No caso do Uruguai, as intervenções tornaram claro que a unidade de campanha que permitiu a eleição de Tabaré Vasquez não significa convergência no tocante ao projecto de futuro das forças políticas e sociais que o apoiaram. Mérito do Seminário o ter funcionado como espaço de diálogo para a compreensão de uma realidade social de extrema complexidade mesmo no âmbito da esquerda.

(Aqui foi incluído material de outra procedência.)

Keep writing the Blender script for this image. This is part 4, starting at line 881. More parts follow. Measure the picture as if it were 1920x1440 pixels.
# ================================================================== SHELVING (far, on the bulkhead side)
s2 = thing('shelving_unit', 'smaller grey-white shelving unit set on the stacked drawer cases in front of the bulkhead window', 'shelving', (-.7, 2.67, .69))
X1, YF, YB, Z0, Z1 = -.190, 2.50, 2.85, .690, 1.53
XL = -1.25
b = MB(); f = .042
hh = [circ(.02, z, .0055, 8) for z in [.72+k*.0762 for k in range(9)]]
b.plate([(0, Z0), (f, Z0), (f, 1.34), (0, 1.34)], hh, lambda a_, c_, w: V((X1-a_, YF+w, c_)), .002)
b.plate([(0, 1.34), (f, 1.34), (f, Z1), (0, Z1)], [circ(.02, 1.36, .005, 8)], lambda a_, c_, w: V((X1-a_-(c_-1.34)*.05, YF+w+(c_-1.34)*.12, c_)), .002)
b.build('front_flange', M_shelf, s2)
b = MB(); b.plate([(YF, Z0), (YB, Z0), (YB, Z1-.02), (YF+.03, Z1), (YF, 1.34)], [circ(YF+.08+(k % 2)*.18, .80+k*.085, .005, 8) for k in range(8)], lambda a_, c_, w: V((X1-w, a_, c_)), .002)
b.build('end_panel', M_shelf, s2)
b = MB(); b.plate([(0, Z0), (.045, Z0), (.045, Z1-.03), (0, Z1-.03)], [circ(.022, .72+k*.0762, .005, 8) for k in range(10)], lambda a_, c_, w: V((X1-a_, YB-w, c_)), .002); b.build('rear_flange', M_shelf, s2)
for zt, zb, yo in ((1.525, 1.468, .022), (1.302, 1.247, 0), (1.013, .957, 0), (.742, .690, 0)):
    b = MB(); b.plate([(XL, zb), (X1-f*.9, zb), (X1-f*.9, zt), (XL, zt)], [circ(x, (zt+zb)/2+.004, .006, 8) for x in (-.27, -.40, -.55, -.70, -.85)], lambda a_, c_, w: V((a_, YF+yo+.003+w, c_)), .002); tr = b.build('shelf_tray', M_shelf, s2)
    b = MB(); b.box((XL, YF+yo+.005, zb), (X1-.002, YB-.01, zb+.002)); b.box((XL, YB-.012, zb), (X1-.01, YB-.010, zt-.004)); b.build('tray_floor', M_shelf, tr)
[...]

Já no caso da Venezuela ficou transparente que a base social que apoia o presidente não somente se amplia como é uma forja de quadros cuja opção revolucionária se afirma e aprofunda na dialéctica do processo bolivariano. Rafael Uzcategui conseguiu ser particularmente didáctico na exposição que fez. Coube-lhe aliás, a convite do PT, proferir as palavras de encerramento do Seminário.

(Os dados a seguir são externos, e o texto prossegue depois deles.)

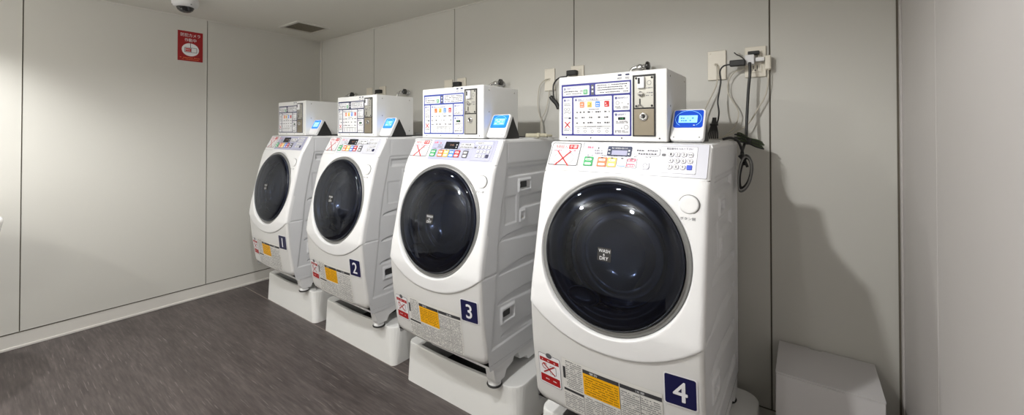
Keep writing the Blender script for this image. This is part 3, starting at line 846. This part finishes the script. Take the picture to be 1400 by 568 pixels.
wall_plate(-2.150, 1.683, .080, .138, 'cable_plate', 'ivory cable plate peeking over the coin box of machine 3', 'ivory cable plates on the back wall')
wall_plate(-3.135, 1.683, .080, .142, 'cable_plate', 'ivory cable plate peeking over the coin box of machine 2', 'ivory cable plates on the back wall')
wall_plate(-.178, 1.684, .084, .142, 'power_outlet', 'ivory power outlet crowded with adapters near the panel seam', 'power outlets on the back wall')
wall_plate(-1.082, 1.684, .084, .142, 'power_outlet', 'ivory power outlet half hidden behind the nearest coin box', 'power outlets on the back wall')
wall_plate(-2.015, 1.684, .084, .142, 'power_outlet', 'ivory power outlet half hidden behind the coin box of machine 3', 'power outlets on the back wall')
wall_plate(-2.945, 1.684, .084, .142, 'power_outlet', 'ivory power outlet half hidden behind the coin box of machine 2', 'power outlets on the back wall')
for x, lab in ((-1.105, 'black power plug in the outlet behind the nearest coin box'), (-2.035, 'black power plug in the outlet above machine 3'), (-2.965, 'black power plug in the outlet above machine 2')):
    root = thing('power_plug', (x, WY-.03, 1.69), lab, 'plug', 'black plugs in the outlets')
    b = MB(); b.box((x-.03, WY-.052, 1.695), (x+.032, WY-.0158, 1.725), RUBBER_AND_SHADE, .005); b.build('plug_body', root)
    b = MB(); b.tube([(x-.02, WY-.046, 1.70), (x-.045, WY-.045, 1.67), (x-.05, WY-.04, 1.60), (x-.03, WY-.03, 1.4), (x, WY-.03, 1.15)], .0045, CABLEB, 8); b.build('cord', root)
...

A apresentação por Isabel Rauber e Júlio Gambina da edição mexicana do livro de Istvan Meszaros «Socialismo ou Barbárie», um dos mais lúcidos pensadores marxistas contemporâneos, motivou intervenções que, pelo seu conteúdo ideológico, confirmaram a importância crescente do seminário do PT como Fórum de debate de ideias.
A condenação das guerras de agressão contra os povos do Iraque e do Afeganistão foi unânime assim como os crimes cometidos contra o povo da Palestina ocupada.

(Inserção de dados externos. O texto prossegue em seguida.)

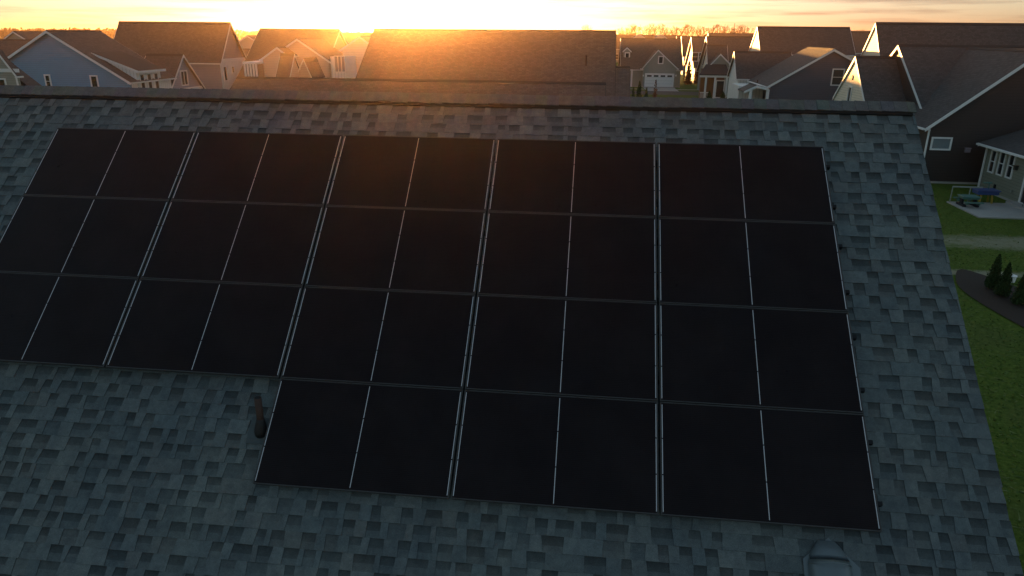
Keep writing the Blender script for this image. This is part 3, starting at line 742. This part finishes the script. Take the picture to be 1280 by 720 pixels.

Não houve Declaração Final. O plenário aprovou duas dezenas de Resoluções, entre as quais: Sobre a reunificação da China; sobre os Tratados Bilaterais de livre comércio entre os EUA e alguns países latino-americanos; sobre a extradição do comandante Simon Trinidad e o sequestro do comandante Rodrigo Granda; sobre a anulação por Putin das comemorações da Revolução de Outubro; sobre a OEA; e de solidariedade com a luta dos povos da Palestina, do Iraque, da Coreia do Norte, do Haiti, de Porto Rico, do Equador.

O X SEMINÁRIO

O Plenário aprovou também o temário do X Seminário, convocado para os dias 10, 11 e 12 de Março de 2006:
1- Estados, governos locais e políticas públicas alternativas.
2 - Migração, livre comércio e integração latino-americana, caribenha, europeia e asiática.
3 - A luta pela construção dos sujeitos sociais e políticos para um projecto de poder popular e transformação revolucionária.
4 - Temas de conjuntura e problemas na construção do socialismo.